The sunspots dataset is well-known and is commonly used to compare regression algorithms. It is taken from http://www.bme.ogi.edu/~ericwan/data.html. We considered the annual readings of sunspots from the year 1700 to 1994. With five previous values being used to predict its current value, we get 290 samples in total and from which the first 100 samples were taken for training and the rest for testing. SantaFe-A is a laser time series dataset recorded from a Far-Intrared-Laser in a chaotic state. It consists of 1,000 numbers of time series values, and therefore, we get 995 samples in total. The first 200 samples were considered for training and the rest for testing. This dataset is available at: http://www-psych.stanford.edu/~andreas/Time-Series/SantaFe.html.

Taking the values of the parameters as: ρ = 10, r = 28 and b = 8/3, two datasets ,Lorenz0.05 and Lorenz0.20, corresponding to the sampling rates τ = 0.05 and τ = 0.20, respectively, were generated using the time series values associated to the variable x of the Lorenz differential equation [16, 17]:

$$ \dot{x} = \rho (y - x),\dot{y} = rx - y - xz\quad {\text{and}}\quad \dot{z} = xy - bz, $$

obtained by fourth-order Runge–Kutta method. They consist of 30,000 number of time series values. The first 1,000 values were discarded to avoid the initial transients. The next 3,000 values were taken for our experiment. Among them, the first 500 samples were taken for training and the remaining 2,495 samples for testing.

Finally, for comparing the performance of LTSVR with SVR and TSVR, two time series generated by the Mackey–Glass time delay differential equation [16, 17], given by:

$$ \frac{dx(t)}{dt} = - 0.1x(t) + \frac{0.2x(t - \tau )}{{1 + x(t - \tau )^{10} }}, $$

with respect to the parameters τ = 17, 30, were considered. Let us denote these two time series by MG 17 and MG 30. They are available at: http://www.cse.ogi.edu/~ericwan. Among the total of 1,495 samples obtained, the first 500 were considered for training and the rest for testing.
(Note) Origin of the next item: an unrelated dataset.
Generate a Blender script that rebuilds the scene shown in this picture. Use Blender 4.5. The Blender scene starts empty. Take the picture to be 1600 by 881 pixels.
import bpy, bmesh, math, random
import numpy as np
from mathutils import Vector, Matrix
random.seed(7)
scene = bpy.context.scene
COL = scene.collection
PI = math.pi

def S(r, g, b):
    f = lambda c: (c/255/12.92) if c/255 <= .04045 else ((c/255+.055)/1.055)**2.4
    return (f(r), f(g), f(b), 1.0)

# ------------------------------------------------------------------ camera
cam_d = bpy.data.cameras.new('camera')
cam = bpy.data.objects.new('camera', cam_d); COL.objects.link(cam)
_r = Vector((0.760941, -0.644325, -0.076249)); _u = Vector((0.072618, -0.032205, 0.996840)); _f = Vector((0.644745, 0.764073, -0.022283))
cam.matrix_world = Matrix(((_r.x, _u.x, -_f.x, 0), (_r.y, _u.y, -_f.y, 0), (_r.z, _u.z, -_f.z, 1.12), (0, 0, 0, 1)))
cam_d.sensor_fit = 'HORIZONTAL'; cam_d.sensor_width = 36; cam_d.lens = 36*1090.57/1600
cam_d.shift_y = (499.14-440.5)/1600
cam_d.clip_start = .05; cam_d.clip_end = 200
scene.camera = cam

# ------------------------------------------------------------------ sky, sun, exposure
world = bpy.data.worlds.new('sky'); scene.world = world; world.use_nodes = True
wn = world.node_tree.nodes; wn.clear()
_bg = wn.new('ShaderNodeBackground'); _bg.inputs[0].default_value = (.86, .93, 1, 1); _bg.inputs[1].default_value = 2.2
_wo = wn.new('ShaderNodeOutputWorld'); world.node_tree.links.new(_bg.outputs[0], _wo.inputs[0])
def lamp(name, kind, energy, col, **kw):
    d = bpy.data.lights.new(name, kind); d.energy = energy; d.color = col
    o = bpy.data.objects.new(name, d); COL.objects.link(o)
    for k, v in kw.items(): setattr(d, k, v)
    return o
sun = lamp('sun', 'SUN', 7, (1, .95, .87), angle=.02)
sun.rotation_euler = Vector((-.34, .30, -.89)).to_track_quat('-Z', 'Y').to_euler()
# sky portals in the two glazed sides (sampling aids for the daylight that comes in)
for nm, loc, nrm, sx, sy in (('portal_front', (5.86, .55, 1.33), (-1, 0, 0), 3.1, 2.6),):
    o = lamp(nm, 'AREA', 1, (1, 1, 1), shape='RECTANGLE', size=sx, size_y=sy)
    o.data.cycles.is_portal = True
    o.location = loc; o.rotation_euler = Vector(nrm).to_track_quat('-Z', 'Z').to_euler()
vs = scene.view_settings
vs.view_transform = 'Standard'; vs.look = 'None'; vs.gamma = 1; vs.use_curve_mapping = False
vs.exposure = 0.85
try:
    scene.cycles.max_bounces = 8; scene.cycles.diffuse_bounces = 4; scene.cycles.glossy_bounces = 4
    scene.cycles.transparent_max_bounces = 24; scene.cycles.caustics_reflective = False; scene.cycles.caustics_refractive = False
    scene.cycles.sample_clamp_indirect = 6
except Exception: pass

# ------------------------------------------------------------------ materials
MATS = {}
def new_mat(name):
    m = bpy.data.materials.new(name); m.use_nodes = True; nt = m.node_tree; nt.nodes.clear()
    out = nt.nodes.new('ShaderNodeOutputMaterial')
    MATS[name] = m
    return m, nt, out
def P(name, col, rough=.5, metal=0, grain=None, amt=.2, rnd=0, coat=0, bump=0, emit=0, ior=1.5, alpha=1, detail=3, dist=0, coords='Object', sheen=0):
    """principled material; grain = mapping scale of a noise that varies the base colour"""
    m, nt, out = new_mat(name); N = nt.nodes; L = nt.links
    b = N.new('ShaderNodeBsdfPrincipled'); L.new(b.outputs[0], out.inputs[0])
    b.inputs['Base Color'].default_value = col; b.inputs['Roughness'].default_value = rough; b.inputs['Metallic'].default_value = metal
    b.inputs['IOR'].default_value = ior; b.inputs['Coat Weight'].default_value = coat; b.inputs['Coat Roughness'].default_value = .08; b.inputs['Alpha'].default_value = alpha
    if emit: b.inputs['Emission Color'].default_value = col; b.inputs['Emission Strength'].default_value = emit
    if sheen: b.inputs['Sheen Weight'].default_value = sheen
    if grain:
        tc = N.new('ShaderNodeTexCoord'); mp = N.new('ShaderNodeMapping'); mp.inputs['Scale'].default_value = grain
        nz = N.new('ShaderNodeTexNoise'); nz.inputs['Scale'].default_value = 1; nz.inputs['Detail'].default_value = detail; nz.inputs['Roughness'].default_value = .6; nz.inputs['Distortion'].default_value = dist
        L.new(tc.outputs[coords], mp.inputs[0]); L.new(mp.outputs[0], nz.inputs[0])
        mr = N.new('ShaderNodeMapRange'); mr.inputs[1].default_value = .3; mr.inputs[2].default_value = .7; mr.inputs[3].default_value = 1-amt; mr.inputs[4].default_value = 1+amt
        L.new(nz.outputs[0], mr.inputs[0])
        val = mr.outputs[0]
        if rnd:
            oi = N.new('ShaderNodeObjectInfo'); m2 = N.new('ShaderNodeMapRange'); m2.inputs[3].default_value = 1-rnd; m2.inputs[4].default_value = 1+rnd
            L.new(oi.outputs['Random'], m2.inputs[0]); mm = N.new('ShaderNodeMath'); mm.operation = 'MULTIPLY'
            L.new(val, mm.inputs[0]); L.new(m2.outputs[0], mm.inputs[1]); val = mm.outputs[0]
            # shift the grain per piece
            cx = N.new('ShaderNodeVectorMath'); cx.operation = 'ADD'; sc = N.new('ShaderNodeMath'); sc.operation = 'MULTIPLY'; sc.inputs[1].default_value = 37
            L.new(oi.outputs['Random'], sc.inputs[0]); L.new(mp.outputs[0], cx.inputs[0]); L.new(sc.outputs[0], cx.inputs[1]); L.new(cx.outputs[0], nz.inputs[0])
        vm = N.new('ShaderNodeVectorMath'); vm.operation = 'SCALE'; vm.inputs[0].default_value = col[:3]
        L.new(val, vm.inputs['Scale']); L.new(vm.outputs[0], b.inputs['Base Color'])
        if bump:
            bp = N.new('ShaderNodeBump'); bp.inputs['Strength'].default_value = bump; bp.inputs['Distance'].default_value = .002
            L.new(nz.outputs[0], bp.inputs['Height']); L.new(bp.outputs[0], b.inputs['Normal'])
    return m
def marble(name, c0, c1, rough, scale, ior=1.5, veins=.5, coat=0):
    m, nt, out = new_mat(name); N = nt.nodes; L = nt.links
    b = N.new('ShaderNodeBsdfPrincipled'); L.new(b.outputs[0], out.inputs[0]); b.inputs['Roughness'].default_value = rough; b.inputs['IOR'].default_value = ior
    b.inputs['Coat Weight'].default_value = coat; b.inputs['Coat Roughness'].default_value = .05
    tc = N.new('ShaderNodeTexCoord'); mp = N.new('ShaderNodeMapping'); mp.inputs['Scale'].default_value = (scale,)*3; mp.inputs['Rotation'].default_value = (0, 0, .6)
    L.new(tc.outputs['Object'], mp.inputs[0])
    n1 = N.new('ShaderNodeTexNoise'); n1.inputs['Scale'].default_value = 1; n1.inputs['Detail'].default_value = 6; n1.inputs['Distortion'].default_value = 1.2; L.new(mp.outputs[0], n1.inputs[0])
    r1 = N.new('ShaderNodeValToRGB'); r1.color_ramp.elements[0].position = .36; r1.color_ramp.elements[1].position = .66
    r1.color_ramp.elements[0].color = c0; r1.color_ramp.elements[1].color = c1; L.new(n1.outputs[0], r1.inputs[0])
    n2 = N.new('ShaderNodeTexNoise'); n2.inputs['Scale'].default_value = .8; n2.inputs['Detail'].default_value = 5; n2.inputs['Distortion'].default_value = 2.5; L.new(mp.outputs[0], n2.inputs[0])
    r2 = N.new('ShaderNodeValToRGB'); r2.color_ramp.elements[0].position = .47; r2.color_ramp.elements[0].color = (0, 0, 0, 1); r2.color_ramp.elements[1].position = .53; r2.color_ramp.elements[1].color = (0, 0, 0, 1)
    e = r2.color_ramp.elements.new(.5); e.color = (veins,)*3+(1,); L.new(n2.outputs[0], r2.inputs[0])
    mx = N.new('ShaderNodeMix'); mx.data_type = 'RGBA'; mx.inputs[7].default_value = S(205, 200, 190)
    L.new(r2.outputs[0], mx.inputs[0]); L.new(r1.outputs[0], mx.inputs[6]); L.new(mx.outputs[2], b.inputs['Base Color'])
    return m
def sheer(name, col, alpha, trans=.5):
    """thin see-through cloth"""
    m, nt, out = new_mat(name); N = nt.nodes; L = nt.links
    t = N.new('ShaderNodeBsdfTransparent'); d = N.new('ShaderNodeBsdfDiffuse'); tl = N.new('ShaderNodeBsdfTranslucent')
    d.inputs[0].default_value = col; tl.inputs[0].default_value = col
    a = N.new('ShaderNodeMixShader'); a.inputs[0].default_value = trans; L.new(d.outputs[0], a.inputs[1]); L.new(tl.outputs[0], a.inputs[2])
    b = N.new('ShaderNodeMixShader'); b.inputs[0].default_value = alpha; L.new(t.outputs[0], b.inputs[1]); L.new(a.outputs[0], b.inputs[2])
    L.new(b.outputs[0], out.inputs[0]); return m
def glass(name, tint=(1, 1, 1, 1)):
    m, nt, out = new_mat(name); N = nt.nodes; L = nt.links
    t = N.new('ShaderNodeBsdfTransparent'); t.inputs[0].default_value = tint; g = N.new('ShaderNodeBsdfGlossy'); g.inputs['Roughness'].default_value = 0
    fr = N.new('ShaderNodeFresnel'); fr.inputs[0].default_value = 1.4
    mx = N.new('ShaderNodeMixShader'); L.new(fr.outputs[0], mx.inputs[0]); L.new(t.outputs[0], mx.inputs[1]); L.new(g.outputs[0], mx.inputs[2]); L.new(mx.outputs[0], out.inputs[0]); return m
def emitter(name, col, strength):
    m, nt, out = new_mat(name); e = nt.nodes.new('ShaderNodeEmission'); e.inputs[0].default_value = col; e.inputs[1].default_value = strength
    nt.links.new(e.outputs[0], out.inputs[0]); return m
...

The 10-fold numerical results obtained by SVR, TSVR and LTSVR on each dataset along with the number of training and test samples taken, the number of attributes, the optimal values of the parameters determined and the training time were summarized in Table 3. Similar or better generalization performance of the proposed method in less execution time for training clearly demonstrates that the proposed algorithm is a powerful method of solution for regression problems.

5 Conclusions

A new iterative Lagrangian support vector machine algorithm for the twin SVR in its dual is proposed. Our formulation leads to minimization problems having their objective functions strongly convex with non-negativity constraints only. Though at the outset, the algorithm requires inverse of matrices, it was shown that they could be obtained by performing a simple matrix subtraction of the identity matrix with a scalar multiple of the inverse of a positive semi-definite matrix that arises in the original twin SVR formulation. Our formulation has the advantage that the unknown regressor is obtained using an extremely simple linearly convergent iterative algorithm rather than solving QPPs as in SVR and twin SVR. Also the proposed algorithm does not need any specialized optimization software. Similar or better generalization performance of the proposed method on synthetic and real-world datasets in less computational time than the standard and twin SVR methods clearly illustrates its effectiveness and suitability. Future work will include the study of implicit Lagrangian formulation [14] for the dual twin SVR problem and its applications.